Dataset content:
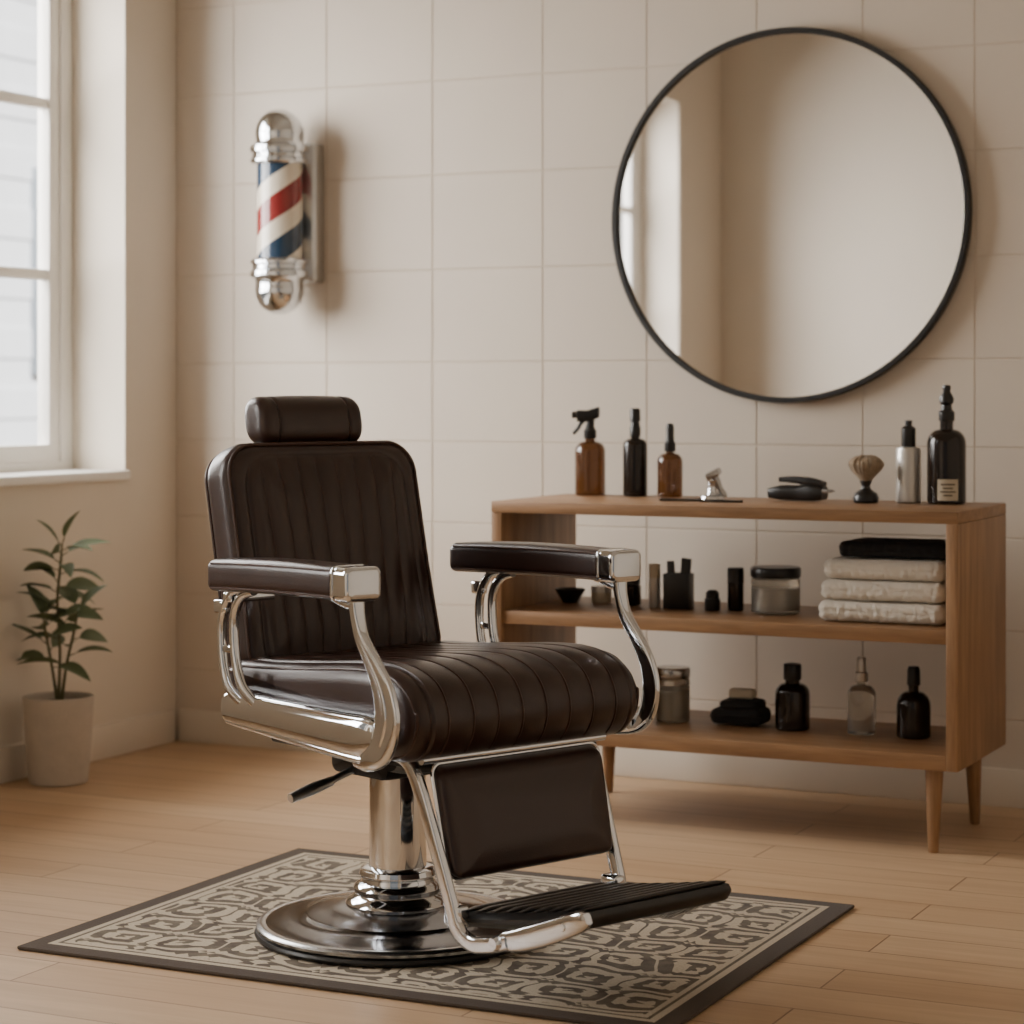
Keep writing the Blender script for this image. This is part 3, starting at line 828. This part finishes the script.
m = MB()
cushion(m, .077, .055, .044, .02, .018, 30, 20, lambda x, y, n: (x, y, n+.023+.002*sin(x*40)*(1 if n > 0 else 0)))
cushion(m, .060, .045, .026, .02, .012, 24, 16, lambda x, y, n: (x+.006, y, n+.055+.002*sin(x*50+1)*(1 if n > 0 else 0)))
m.obj('pouch_body', BLACKCLOTH, o, ang=60)
m = MB(); sweep(m, [(-.074, -.053, .024), (0, -.0565, .026), (.074, -.053, .024)], .002, hint=(0, 0, 1), seg=6)
m.obj('zipper', DARKMETAL, o)
o = root('soap_bar', 'cream wrapped soap bar lying on the black pouch', 'soap', (2.228, -.475, ZL+.0745), .1)
m = MB(); cushion(m, .036, .022, .026, .01, .008, 16, 12, lambda x, y, n: (x, y, n+.013)); m.obj('soap_body', LABEL, o, ang=60)
simple('apothecary_bottle', 'dark brown glass bottle with black cap on the bottom shelf', 'bottle', (2.384, -.50, ZL), [
    ('bottle_body', DARKGL, bottle_body(.048, .128, .020, .012, .03)),
    ('cap', BLACKPL, [(0, .138), (.024, .138), (.025, .141), (.025, .178), (.023, .182), (.012, .184), (0, .184)])])
simple('cologne_bottle', 'clear glass bottle with silver cap on the bottom shelf', 'bottle', (2.582, -.50, ZL), [
    ('bottle_body', CLEARGL, bottle_body(.039, .135, .013, .010, .028)),
    ('cap', SILVER, [(0, .144), (.017, .144), (.018, .147), (.018, .168), (.013, .171), (.013, .205), (.011, .210), (0, .210)])])
simple('tonic_bottle', 'dark brown glass bottle with slim black cap on the bottom shelf', 'bottle', (2.728, -.50, ZL), [
    ('bottle_body', DARKGL, bottle_body(.046, .125, .014, .02, .04)),
    ('cap', BLACKPL, [(0, .142), (.017, .142), (.018, .145), (.017, .182), (.014, .192), (0, .194)])])

# ------------------------------------------------------------------ lights
def area(name, loc, direction, sx, sy, power, col):
    l = bpy.data.lights.new(name, 'AREA'); l.shape = 'RECTANGLE'; l.size = sx; l.size_y = sy; l.energy = power; l.color = col
    o = bpy.data.objects.new(name, l); COL.objects.link(o); o.location = loc
    o.rotation_euler = Vector(direction).to_track_quat('-Z', 'Y').to_euler()
    return o
area('window_daylight', (-1.5, -2.2, 2.4), (1, 0.08, -.30), 4.2, 2.4, 760, (1.0, .97, .93))
facade_fill_sun = bpy.data.lights.new('facade_fill_sun', 'SUN'); facade_fill_sun.energy = 14.0; facade_fill_sun.angle = radians(3); facade_fill_sun.color = (1, .99, .97)  # added sun lamp, brightens the facade outside; angled to stay out of the room
so = bpy.data.objects.new('facade_fill_sun', facade_fill_sun); COL.objects.link(so); so.rotation_euler = Vector((-1, .35, -.9)).to_track_quat('-Z', 'Y').to_euler()
w = bpy.data.worlds.new('world'); scene.world = w; w.use_nodes = True
nt = w.node_tree; bg = nt.nodes['Background']
bg.inputs[0].default_value = (1.0, .97, .925, 1); bg.inputs[1].default_value = 0.27

# ------------------------------------------------------------------ camera
cam = bpy.data.cameras.new('camera'); co = bpy.data.objects.new('camera', cam); COL.objects.link(co)
cam.lens = 80.0; cam.sensor_width = 36
co.location = (4.427, -6.524, 1.2); co.rotation_euler = (pi/2, 0, radians(25.76))
cam.shift_y = -122/1024
cam.dof.use_dof = True; cam.dof.focus_distance = 4.85; cam.dof.aperture_fstop = 3.5
scene.camera = co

What you will do:
Pictures are excluded; extract exactly the lines from the start of the data through the line that holds "(.014, .192), (0, .194)])])", both ends included.

Task answer:
Keep writing the Blender script for this image. This is part 3, starting at line 828. This part finishes the script.
m = MB()
cushion(m, .077, .055, .044, .02, .018, 30, 20, lambda x, y, n: (x, y, n+.023+.002*sin(x*40)*(1 if n > 0 else 0)))
cushion(m, .060, .045, .026, .02, .012, 24, 16, lambda x, y, n: (x+.006, y, n+.055+.002*sin(x*50+1)*(1 if n > 0 else 0)))
m.obj('pouch_body', BLACKCLOTH, o, ang=60)
m = MB(); sweep(m, [(-.074, -.053, .024), (0, -.0565, .026), (.074, -.053, .024)], .002, hint=(0, 0, 1), seg=6)
m.obj('zipper', DARKMETAL, o)
o = root('soap_bar', 'cream wrapped soap bar lying on the black pouch', 'soap', (2.228, -.475, ZL+.0745), .1)
m = MB(); cushion(m, .036, .022, .026, .01, .008, 16, 12, lambda x, y, n: (x, y, n+.013)); m.obj('soap_body', LABEL, o, ang=60)
simple('apothecary_bottle', 'dark brown glass bottle with black cap on the bottom shelf', 'bottle', (2.384, -.50, ZL), [
    ('bottle_body', DARKGL, bottle_body(.048, .128, .020, .012, .03)),
    ('cap', BLACKPL, [(0, .138), (.024, .138), (.025, .141), (.025, .178), (.023, .182), (.012, .184), (0, .184)])])
simple('cologne_bottle', 'clear glass bottle with silver cap on the bottom shelf', 'bottle', (2.582, -.50, ZL), [
    ('bottle_body', CLEARGL, bottle_body(.039, .135, .013, .010, .028)),
    ('cap', SILVER, [(0, .144), (.017, .144), (.018, .147), (.018, .168), (.013, .171), (.013, .205), (.011, .210), (0, .210)])])
simple('tonic_bottle', 'dark brown glass bottle with slim black cap on the bottom shelf', 'bottle', (2.728, -.50, ZL), [
    ('bottle_body', DARKGL, bottle_body(.046, .125, .014, .02, .04)),
    ('cap', BLACKPL, [(0, .142), (.017, .142), (.018, .145), (.017, .182), (.014, .192), (0, .194)])])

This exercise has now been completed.